Joanie, Dot and Jilly are all in their late 60s to early 70s. As renters in the once working class suburb they grew up in, they never thought they’d see the day where they have to pack up and leave everything they’ve ever known. Especially considering the fact that they never thought it could get rougher than their beloved hometown.
But as Australia is learning very quickly… It can.
The 2016 Census showed that older women were the fastest growing group to experience homelessness in Australia. The number of women over 55 experiencing homelessness increased by 31% compared to 2011. In the 2021 Census, this number had increased by a further 6.6%.
Like a number of similarly single older women in this suburb – Joanie, Dot and Jilly are met with the same compounding factors that could easily see them living out of their early-90s model Holdens in the not too distant future.

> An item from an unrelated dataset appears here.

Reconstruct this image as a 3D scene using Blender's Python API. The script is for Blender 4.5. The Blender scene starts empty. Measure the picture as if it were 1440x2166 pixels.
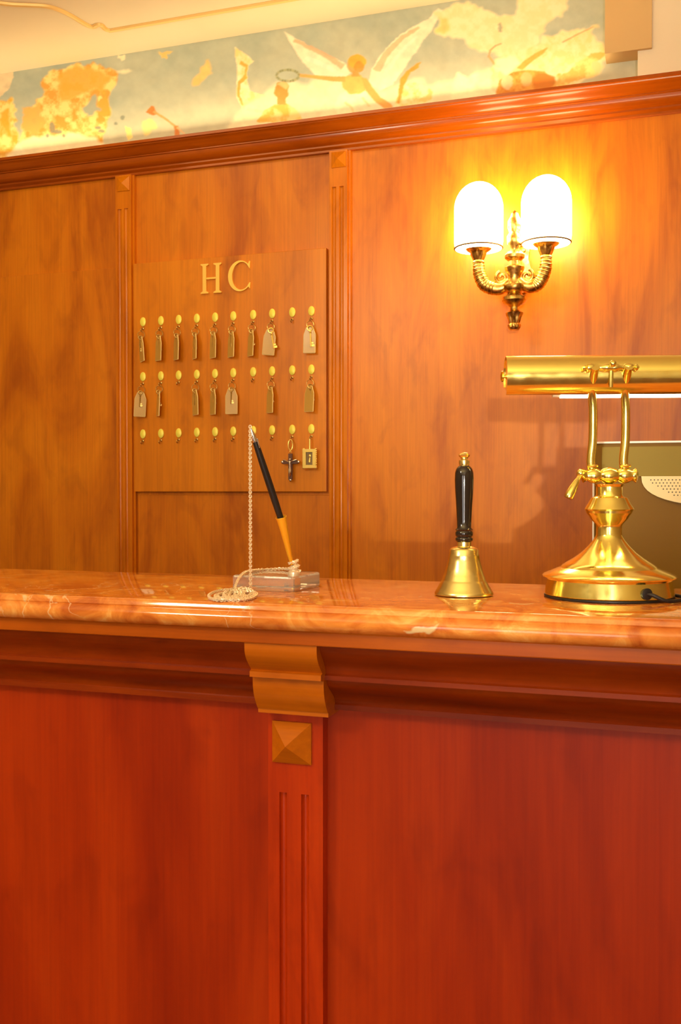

The lack of superannuation that comes from working part time or casually throughout their lives, with the time they had to take off work to care for family and dying husbands, as well as their lack of skills in the digitalised modern job market – and a property sector that has lobbied the government to slash public housing for 30% to 6% since John Howard. It looks like the pension isn’t going to be enough.
These old girls sold up the free-standing family homes decades ago when all of their husbands died young after gruelling careers as factory fodder for local manufacturers. It looked like more than enough to live off at the time.
But with the cost-of-living crisis – paired with a hysterical property market that has not left one inch of the Australian cities sensibly valued, it seems the wave of cold-blooded gentrification is on their doorstep.
This comes after a confirmed sighting of an adorable designer pet wearing a doggy puffer jacket. A telltale sign that the young urban professionals are willing to sink as low as pretending this old industrial suburb is ‘up and coming’ – which means rents will soon be unaffordable for anyone but dual-income yuppies and trustfund babies.
“Oh fuck” says Joanie, upon spotting the poodle.
“It’s all over” said Dot
“We better get knitting, girls” says Jilly.